The plaintiffs argue that Trump’s order violates the U.S. Constitution and federal law, including what they say is discrimination against a particular religion.

But Trump defied the order, sending a message on Twitter on Saturday.

“The opinion of this so-called judge, which essentially takes law-enforcement away from our country, is ridiculous and will be overturned!” he wrote.

IMPEACHABLE “BAD BEHAVIOR”

While the White House continues its legal fight at the Appellate Level, members of Congress have begun taking a very hard look at District Judge Robart, for what may be “impeachable bad behavior.”

Robart is a US District Court Judge. DISTRICT Court. His jurisdiction rests solely in portions of Washington State. Yet the Judge declared that his restraining order “applies nationwide.” He does not have judicial authority “nationwide.”

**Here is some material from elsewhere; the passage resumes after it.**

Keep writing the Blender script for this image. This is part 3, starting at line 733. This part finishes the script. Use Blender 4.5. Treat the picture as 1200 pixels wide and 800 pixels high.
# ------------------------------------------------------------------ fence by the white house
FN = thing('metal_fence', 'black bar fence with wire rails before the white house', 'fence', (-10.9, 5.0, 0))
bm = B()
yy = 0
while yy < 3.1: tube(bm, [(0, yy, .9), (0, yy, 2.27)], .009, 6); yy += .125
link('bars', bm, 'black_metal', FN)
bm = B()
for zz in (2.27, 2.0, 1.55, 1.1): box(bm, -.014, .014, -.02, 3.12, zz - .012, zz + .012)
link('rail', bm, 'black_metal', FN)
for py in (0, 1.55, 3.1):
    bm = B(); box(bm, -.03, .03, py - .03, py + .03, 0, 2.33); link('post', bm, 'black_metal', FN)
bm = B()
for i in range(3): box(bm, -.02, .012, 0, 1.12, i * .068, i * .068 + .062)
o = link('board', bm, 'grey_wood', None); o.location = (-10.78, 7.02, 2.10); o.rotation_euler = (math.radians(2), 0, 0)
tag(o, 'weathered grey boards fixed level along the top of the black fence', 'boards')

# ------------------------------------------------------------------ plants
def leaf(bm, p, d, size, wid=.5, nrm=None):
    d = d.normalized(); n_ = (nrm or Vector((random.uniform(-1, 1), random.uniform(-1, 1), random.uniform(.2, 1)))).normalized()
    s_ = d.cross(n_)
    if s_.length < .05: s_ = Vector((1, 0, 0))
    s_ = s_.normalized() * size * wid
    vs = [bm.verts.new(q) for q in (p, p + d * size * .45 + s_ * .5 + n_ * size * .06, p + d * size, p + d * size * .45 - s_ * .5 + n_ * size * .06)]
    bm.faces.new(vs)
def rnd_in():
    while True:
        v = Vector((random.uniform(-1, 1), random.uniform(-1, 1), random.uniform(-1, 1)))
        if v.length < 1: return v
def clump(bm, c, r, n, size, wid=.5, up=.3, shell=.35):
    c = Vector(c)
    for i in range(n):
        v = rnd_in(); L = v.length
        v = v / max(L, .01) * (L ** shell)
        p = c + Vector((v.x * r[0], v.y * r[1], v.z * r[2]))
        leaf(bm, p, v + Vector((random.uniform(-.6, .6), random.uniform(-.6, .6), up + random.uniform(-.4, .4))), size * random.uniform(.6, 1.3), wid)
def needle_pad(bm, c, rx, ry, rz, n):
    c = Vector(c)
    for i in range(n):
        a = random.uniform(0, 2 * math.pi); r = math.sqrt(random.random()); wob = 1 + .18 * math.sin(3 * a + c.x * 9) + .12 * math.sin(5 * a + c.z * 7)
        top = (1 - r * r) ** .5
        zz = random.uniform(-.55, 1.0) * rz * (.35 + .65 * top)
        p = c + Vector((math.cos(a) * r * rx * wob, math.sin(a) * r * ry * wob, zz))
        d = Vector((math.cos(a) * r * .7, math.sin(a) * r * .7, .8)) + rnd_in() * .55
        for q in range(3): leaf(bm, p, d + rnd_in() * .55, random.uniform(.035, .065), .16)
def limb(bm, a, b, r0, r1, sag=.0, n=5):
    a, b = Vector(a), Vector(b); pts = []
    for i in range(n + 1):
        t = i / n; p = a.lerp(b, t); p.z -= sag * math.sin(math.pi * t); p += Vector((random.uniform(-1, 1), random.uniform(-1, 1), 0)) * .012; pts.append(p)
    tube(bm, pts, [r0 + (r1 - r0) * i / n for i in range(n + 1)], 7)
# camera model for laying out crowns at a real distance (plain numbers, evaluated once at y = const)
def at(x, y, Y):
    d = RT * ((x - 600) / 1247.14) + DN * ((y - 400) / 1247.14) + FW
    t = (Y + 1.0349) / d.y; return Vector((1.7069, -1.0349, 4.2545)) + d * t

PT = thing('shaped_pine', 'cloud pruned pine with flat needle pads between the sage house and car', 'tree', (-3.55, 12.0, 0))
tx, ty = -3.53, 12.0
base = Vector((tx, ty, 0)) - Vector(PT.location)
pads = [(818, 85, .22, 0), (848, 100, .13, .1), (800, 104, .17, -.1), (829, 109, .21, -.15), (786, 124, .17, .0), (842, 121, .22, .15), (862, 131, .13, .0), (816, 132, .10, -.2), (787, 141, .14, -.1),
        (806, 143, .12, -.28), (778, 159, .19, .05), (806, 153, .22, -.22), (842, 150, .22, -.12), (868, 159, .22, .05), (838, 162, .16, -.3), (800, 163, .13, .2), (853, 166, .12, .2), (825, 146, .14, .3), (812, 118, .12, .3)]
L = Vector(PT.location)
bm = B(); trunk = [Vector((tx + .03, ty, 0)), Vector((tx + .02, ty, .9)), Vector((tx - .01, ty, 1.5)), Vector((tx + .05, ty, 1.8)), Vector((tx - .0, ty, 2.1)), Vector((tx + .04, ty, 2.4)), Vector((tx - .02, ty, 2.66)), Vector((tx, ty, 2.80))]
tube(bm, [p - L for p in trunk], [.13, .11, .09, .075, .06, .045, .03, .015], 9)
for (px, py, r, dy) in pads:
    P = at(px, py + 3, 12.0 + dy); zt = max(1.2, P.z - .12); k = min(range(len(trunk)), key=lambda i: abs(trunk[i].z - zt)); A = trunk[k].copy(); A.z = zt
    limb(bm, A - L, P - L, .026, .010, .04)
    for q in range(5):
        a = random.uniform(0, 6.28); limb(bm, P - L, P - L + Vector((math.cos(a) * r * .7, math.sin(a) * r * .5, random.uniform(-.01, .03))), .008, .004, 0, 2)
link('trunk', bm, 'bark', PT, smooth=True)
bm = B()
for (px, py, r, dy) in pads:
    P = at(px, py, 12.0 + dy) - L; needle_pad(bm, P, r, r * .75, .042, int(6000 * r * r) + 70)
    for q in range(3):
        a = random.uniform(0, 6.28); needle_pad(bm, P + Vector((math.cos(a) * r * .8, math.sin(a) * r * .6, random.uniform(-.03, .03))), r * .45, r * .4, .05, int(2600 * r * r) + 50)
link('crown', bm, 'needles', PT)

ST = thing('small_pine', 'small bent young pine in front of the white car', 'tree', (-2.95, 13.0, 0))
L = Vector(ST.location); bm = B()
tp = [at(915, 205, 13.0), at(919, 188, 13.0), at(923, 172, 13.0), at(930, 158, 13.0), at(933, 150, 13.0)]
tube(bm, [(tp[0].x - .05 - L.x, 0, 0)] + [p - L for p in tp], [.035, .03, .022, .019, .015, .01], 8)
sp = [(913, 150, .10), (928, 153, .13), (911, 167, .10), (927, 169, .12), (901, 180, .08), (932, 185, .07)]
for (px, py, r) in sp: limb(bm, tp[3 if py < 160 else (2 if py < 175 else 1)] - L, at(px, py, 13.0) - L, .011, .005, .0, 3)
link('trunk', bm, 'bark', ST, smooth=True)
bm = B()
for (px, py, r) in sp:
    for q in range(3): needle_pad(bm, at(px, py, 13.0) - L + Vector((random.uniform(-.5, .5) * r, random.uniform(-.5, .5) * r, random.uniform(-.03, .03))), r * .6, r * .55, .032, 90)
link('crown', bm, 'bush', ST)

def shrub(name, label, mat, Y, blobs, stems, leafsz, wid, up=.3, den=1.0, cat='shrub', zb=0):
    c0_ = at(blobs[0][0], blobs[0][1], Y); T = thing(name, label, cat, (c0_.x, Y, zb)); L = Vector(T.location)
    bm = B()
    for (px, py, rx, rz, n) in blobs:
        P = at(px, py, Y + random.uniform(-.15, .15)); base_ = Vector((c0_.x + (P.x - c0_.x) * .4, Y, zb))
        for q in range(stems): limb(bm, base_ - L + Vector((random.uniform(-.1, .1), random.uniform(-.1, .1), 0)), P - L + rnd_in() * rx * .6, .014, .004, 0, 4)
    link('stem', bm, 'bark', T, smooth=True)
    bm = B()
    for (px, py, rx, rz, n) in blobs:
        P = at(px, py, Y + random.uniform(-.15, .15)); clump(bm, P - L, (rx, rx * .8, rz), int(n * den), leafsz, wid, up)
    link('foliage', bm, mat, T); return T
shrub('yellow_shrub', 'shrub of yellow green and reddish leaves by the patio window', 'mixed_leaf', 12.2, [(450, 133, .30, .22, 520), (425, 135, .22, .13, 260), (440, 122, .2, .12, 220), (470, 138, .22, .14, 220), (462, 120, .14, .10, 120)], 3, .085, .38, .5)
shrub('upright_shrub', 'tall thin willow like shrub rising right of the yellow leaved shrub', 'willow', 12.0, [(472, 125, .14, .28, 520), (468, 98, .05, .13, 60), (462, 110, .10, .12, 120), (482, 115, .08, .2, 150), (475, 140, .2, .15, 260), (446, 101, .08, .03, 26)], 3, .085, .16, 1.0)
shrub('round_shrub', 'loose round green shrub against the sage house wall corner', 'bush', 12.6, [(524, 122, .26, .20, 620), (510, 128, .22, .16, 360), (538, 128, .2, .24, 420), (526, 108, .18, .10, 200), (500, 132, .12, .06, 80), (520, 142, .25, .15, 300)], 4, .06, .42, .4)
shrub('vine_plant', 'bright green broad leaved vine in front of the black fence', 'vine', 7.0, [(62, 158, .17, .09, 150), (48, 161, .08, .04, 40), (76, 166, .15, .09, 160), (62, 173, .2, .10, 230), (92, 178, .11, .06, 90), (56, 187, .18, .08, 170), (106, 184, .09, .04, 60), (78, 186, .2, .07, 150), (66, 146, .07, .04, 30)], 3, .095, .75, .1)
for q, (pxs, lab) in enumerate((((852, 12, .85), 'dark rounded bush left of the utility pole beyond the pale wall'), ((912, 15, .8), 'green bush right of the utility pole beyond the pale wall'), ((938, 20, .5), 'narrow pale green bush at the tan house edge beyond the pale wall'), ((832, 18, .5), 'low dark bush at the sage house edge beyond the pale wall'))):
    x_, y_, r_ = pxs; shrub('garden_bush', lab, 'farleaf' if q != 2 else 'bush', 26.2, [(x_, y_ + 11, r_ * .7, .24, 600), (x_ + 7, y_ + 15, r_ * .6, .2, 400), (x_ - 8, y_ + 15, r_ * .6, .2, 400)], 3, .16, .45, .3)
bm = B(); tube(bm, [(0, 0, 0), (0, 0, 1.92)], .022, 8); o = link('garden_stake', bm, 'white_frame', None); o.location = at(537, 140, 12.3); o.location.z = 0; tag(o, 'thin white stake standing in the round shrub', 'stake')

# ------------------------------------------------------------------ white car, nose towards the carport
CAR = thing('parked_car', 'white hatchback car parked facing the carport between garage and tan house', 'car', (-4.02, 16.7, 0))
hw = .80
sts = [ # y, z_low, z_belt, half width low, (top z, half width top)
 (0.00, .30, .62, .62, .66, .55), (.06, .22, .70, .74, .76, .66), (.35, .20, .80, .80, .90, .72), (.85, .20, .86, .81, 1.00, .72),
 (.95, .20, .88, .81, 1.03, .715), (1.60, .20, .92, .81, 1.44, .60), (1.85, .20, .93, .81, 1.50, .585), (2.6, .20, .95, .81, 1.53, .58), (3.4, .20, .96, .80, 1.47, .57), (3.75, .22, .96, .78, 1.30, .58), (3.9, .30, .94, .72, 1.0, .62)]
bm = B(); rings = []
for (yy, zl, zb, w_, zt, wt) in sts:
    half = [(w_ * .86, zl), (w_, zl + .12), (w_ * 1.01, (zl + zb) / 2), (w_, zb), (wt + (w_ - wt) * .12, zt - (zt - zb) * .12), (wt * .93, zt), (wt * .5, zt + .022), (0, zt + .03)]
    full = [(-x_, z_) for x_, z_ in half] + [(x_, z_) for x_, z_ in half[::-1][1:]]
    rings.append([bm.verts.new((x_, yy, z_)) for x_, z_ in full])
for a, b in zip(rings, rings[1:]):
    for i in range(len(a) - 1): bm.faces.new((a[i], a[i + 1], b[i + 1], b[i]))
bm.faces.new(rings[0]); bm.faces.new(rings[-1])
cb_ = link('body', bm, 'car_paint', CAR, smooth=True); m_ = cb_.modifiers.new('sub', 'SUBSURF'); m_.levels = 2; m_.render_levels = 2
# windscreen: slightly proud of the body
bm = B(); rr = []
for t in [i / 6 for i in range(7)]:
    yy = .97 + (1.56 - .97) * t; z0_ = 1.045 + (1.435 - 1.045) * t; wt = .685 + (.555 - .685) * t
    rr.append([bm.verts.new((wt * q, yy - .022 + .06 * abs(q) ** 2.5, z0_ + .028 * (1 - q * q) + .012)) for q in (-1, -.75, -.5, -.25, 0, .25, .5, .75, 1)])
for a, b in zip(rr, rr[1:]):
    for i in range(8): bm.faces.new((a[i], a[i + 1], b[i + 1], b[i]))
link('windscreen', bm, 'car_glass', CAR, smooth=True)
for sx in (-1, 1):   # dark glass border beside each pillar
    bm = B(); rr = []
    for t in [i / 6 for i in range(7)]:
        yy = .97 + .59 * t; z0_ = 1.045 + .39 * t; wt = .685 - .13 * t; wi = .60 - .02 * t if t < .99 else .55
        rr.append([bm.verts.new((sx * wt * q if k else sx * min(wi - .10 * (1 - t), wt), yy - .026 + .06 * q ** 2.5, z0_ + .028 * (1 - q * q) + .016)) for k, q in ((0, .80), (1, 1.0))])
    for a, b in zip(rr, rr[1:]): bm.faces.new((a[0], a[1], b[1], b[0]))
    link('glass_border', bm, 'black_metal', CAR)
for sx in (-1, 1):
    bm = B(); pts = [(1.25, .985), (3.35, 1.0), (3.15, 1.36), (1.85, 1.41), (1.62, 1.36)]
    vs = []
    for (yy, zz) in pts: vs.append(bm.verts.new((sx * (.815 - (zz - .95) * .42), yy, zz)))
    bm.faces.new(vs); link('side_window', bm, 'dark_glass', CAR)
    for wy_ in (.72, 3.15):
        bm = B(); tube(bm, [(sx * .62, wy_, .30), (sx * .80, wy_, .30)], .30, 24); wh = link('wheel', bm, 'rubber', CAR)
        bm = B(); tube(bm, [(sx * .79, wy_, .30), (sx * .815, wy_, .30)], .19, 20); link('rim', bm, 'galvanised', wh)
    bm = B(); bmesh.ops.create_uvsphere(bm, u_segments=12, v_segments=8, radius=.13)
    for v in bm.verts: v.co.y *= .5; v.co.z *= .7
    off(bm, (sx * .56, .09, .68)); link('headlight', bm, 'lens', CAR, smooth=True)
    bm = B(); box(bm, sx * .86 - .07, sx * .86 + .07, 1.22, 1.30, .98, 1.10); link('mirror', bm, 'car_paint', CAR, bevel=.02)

Robart granted “legal standing” to two states which filed the legal case. In order to have legal standing, a person or corporation must be personally/directly affected. Neither Washington State nor Minnesota, two Plaintiffs in the case, can show that either “state” was affected at all. Perhaps citizens WITHIN each state may have been affected, but not “the states” themselves. So Robarts agreeing that the states have “legal standing” seems odious on its face.

Next, Robart decided the plaintiffs “are likely to succeed” in their lawsuit. This is so totally specious as to defy belief.

“The Immigration and Nationality Act (INA) provides that individual aliens outside the United States are “inadmissible”—or barred from admission to the country—on health, criminal, security, and other grounds set forth in the INA.

However, the INA also grants the Executive several broader authorities that could be used to exclude certain individual aliens or classes of aliens for reasons that are not specifically prescribed in the INA. Section 212(f) of the INA is arguably the broadest and best known of these authorities. It provides, in relevant part,:

Whenever the President finds that the entry of any aliens or of any class of aliens into the United States would be detrimental to the interests of the United States, he may by proclamation, and for such period as he shall deem necessary, suspend the entry of all aliens or any class of aliens as immigrants or nonimmigrants, or impose on the entry of aliens any restrictions he may deem to be appropriate.

Over the years, Presidents have relied upon Section 212(f) to suspend or otherwise restrict the entry of individual aliens and classes of aliens, often (although not always) in conjunction with the imposition of financial sanctions upon these aliens. Among those so excluded have been aliens whose actions “threaten the peace, security, or stability of Libya”; officials of the North Korean government; and aliens responsible for “serious human rights violations.”